• [TASK OBJECTIVE]: Retype each line exactly. Skip images.
· · · · · · ·
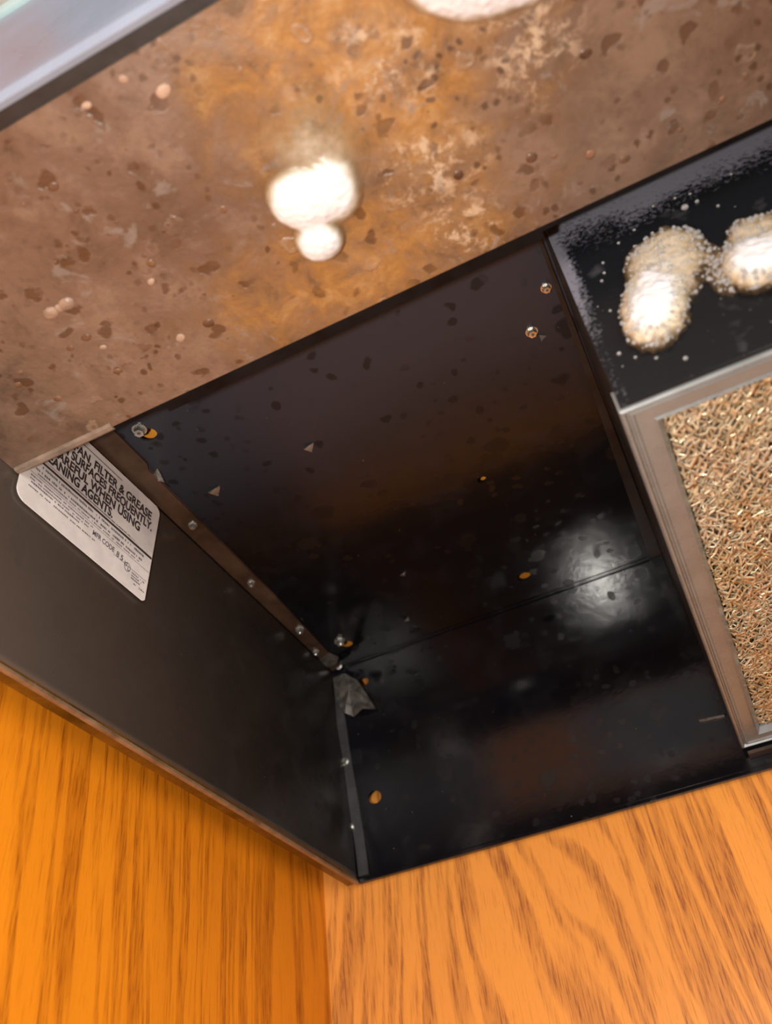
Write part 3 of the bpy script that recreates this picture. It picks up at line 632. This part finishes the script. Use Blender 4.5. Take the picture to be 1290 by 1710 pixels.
foam('white foam dome with tan runny tail on the brown front underside', None, 2, PZ, -1,
     [(505, 325, 66, 56, 0.25, 1.15), (532, 392, 46, 42, 0, 0.95), (552, 310, 58, 66, 0, 0.80), (515, 235, 100, 84, 1.35, 0.30), (560, 250, 70, 60, 1.3, 0.22)], 0.0085, 0, 0.10, 1, SMOOTH)
foam('large white foam patch cut by the top edge of the picture', None, 2, PZ, -1,
     [(790, -55, 135, 92, -0.15, 1.1), (730, -30, 70, 52, 0, 0.6), (860, -40, 80, 52, 0, 0.7)], 0.010, 0, 0.08, 2, SMOOTH)
foam('tall bubbly foam patch with tan rim on the black housing front, left one', None, 1, BY-0.0002, -1,
     [(1096, 518, 72, 60, -1.1, 1.05), (1112, 458, 78, 66, -1.2, 0.50), (1140, 420, 46, 40, 0, 0.30), (1080, 455, 40, 50, 0, .3), (1180, 440, 50, 34, 0, .14)], 0.0075, 420, 0.30, 3)
foam('bubbly white foam patch on the black housing front at the right frame edge', None, 1, BY-0.0002, -1,
     [(1262, 450, 62, 44, 0.0, 1.1), (1330, 440, 80, 60, 0, 1.0), (1255, 405, 44, 40, 0, 0.35), (1290, 390, 50, 34, 0, .3), (1215, 460, 34, 36, 0, .16)], 0.0075, 420, 0.30, 4)
# loose droplets of cleaner on the housing front
drops = [(1145, 349, 7), (1165, 338, 4), (1153, 325, 3), (1128, 332, 3), (1092, 345, 3), (1060, 385, 3), (1008, 440, 3), (1010, 457, 3), (1034, 407, 3), (1006, 470, 3), (1035, 592, 4), (1062, 598, 3), (1097, 599, 3), (1146, 600, 4), (1222, 292, 3), (1200, 345, 3), (1020, 520, 3)]
for u, v, r in drops:
    c = Vector(hit(u, v, 1, BY))*S; rr = r*0.00020
    bm = bmesh.new(); bmesh.ops.create_icosphere(bm, subdivisions=2, radius=rr, matrix=Matrix.Diagonal((1, .8, 1, 1)))
    o = from_bm('cleaner_droplet', bm, BUB, None, True); o.location = c + Vector((0, -rr*0.6, Z0))
    tag(o, 'largest round droplet above the tall foam patch on the black housing front' if r == 7 else 'tiny clear droplet on black metal %s' % ('between the tall foam patch and the filter frame' if v > 585 else 'above the two foam patches, below the grey mist' if v < 350 else 'left of the tall foam patch'), 'droplet', 'cleaner droplets around the foam on the housing front')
· · · · · · ·
• [TASK OUTPUT]:
Write part 3 of the bpy script that recreates this picture. It picks up at line 632. This part finishes the script. Use Blender 4.5. Take the picture to be 1290 by 1710 pixels.
foam('white foam dome with tan runny tail on the brown front underside', None, 2, PZ, -1,
     [(505, 325, 66, 56, 0.25, 1.15), (532, 392, 46, 42, 0, 0.95), (552, 310, 58, 66, 0, 0.80), (515, 235, 100, 84, 1.35, 0.30), (560, 250, 70, 60, 1.3, 0.22)], 0.0085, 0, 0.10, 1, SMOOTH)
foam('large white foam patch cut by the top edge of the picture', None, 2, PZ, -1,
     [(790, -55, 135, 92, -0.15, 1.1), (730, -30, 70, 52, 0, 0.6), (860, -40, 80, 52, 0, 0.7)], 0.010, 0, 0.08, 2, SMOOTH)
foam('tall bubbly foam patch with tan rim on the black housing front, left one', None, 1, BY-0.0002, -1,
     [(1096, 518, 72, 60, -1.1, 1.05), (1112, 458, 78, 66, -1.2, 0.50), (1140, 420, 46, 40, 0, 0.30), (1080, 455, 40, 50, 0, .3), (1180, 440, 50, 34, 0, .14)], 0.0075, 420, 0.30, 3)
foam('bubbly white foam patch on the black housing front at the right frame edge', None, 1, BY-0.0002, -1,
     [(1262, 450, 62, 44, 0.0, 1.1), (1330, 440, 80, 60, 0, 1.0), (1255, 405, 44, 40, 0, 0.35), (1290, 390, 50, 34, 0, .3), (1215, 460, 34, 36, 0, .16)], 0.0075, 420, 0.30, 4)
# loose droplets of cleaner on the housing front
drops = [(1145, 349, 7), (1165, 338, 4), (1153, 325, 3), (1128, 332, 3), (1092, 345, 3), (1060, 385, 3), (1008, 440, 3), (1010, 457, 3), (1034, 407, 3), (1006, 470, 3), (1035, 592, 4), (1062, 598, 3), (1097, 599, 3), (1146, 600, 4), (1222, 292, 3), (1200, 345, 3), (1020, 520, 3)]
for u, v, r in drops:
    c = Vector(hit(u, v, 1, BY))*S; rr = r*0.00020
    bm = bmesh.new(); bmesh.ops.create_icosphere(bm, subdivisions=2, radius=rr, matrix=Matrix.Diagonal((1, .8, 1, 1)))
    o = from_bm('cleaner_droplet', bm, BUB, None, True); o.location = c + Vector((0, -rr*0.6, Z0))
    tag(o, 'largest round droplet above the tall foam patch on the black housing front' if r == 7 else 'tiny clear droplet on black metal %s' % ('between the tall foam patch and the filter frame' if v > 585 else 'above the two foam patches, below the grey mist' if v < 350 else 'left of the tall foam patch'), 'droplet', 'cleaner droplets around the foam on the housing front')